By United Capital Research
The National Bureau of Statistics (NBS) just published data on Nigerian Capital importation for Q2-2018.
According to the report, the total value of capital imported into Nigeria during the period stood at $5.5bn, representing a decline of 12.5% compared to Q1-2018, though still 2x higher than its level as at Q2-17.
Looking closely, capital inflow during the period was weighed by declines in Foreign Portfolio Investment in money market instruments (-24.3%), and foreign loans (-24.1%) – thanks to a stronger US dollar, higher US interest rates and higher Treasury yields that spooked foreign investors during the period.
The picture looks even bleaker for the remainder of 2018 considering the marked offshore sell-off that has transpired amid political jitters, tightening global financial conditions and Turkey’s woes that continue to impact emerging Markets.

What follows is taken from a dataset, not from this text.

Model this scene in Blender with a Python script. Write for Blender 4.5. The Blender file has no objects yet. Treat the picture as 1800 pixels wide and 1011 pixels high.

In navigating this turbulence, we remain selective on bond investments; average bond yields are currently at a YTD high of 14.8% (greater than our base case of 4.6% for the equity market) and may likely inch higher as the FGN seeks to fund its 2018 budget, even as its intended $2.8bn Eurobond sale looks unlikely to be fully bided given the current investment climate.
Looking ahead, the structural reform follow-through that can put Nigeria on the path to a more sustainable, long-term growth is missing. Until then, fundamentals would continue to be driven by the trajectory of oil prices.